> **Your goal**: Reproduce the data exactly.
[start of Given data]
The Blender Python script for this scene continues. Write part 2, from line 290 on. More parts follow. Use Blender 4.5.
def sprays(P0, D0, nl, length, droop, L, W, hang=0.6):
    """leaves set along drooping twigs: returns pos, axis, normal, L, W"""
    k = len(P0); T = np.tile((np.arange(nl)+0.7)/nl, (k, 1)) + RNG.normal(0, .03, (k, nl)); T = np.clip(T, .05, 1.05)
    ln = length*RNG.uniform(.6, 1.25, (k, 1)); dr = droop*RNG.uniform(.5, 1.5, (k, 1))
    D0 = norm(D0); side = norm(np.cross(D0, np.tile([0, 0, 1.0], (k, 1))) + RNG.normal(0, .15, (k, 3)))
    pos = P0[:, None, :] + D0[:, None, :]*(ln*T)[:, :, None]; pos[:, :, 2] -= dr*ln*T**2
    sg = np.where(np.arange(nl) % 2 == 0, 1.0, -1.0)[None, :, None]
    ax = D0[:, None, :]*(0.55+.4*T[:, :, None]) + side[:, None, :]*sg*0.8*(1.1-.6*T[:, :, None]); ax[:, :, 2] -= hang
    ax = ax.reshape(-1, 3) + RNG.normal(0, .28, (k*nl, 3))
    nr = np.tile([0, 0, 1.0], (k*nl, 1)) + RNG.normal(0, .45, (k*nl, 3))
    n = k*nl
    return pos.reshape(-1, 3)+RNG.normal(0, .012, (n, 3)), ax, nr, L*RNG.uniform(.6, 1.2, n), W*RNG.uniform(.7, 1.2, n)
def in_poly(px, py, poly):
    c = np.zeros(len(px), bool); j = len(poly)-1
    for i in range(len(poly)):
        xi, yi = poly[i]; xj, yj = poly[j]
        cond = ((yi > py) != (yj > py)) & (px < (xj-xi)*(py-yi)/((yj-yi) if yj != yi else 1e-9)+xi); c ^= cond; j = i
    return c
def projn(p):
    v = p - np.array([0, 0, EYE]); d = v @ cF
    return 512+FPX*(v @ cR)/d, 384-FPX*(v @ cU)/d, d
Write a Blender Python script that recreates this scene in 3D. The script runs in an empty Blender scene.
[end of Given data]
> **Reply to the exercise**:
The Blender Python script for this scene continues. Write part 2, from line 290 on. More parts follow. Use Blender 4.5.
def sprays(P0, D0, nl, length, droop, L, W, hang=0.6):
    """leaves set along drooping twigs: returns pos, axis, normal, L, W"""
    k = len(P0); T = np.tile((np.arange(nl)+0.7)/nl, (k, 1)) + RNG.normal(0, .03, (k, nl)); T = np.clip(T, .05, 1.05)
    ln = length*RNG.uniform(.6, 1.25, (k, 1)); dr = droop*RNG.uniform(.5, 1.5, (k, 1))
    D0 = norm(D0); side = norm(np.cross(D0, np.tile([0, 0, 1.0], (k, 1))) + RNG.normal(0, .15, (k, 3)))
    pos = P0[:, None, :] + D0[:, None, :]*(ln*T)[:, :, None]; pos[:, :, 2] -= dr*ln*T**2
    sg = np.where(np.arange(nl) % 2 == 0, 1.0, -1.0)[None, :, None]
    ax = D0[:, None, :]*(0.55+.4*T[:, :, None]) + side[:, None, :]*sg*0.8*(1.1-.6*T[:, :, None]); ax[:, :, 2] -= hang
    ax = ax.reshape(-1, 3) + RNG.normal(0, .28, (k*nl, 3))
    nr = np.tile([0, 0, 1.0], (k*nl, 1)) + RNG.normal(0, .45, (k*nl, 3))
    n = k*nl
    return pos.reshape(-1, 3)+RNG.normal(0, .012, (n, 3)), ax, nr, L*RNG.uniform(.6, 1.2, n), W*RNG.uniform(.7, 1.2, n)
def in_poly(px, py, poly):
    c = np.zeros(len(px), bool); j = len(poly)-1
    for i in range(len(poly)):
        xi, yi = poly[i]; xj, yj = poly[j]
        cond = ((yi > py) != (yj > py)) & (px < (xj-xi)*(py-yi)/((yj-yi) if yj != yi else 1e-9)+xi); c ^= cond; j = i
    return c
def projn(p):
    v = p - np.array([0, 0, EYE]); d = v @ cF
    return 512+FPX*(v @ cR)/d, 384-FPX*(v @ cU)/d, d
Write a Blender Python script that recreates this scene in 3D. The script runs in an empty Blender scene.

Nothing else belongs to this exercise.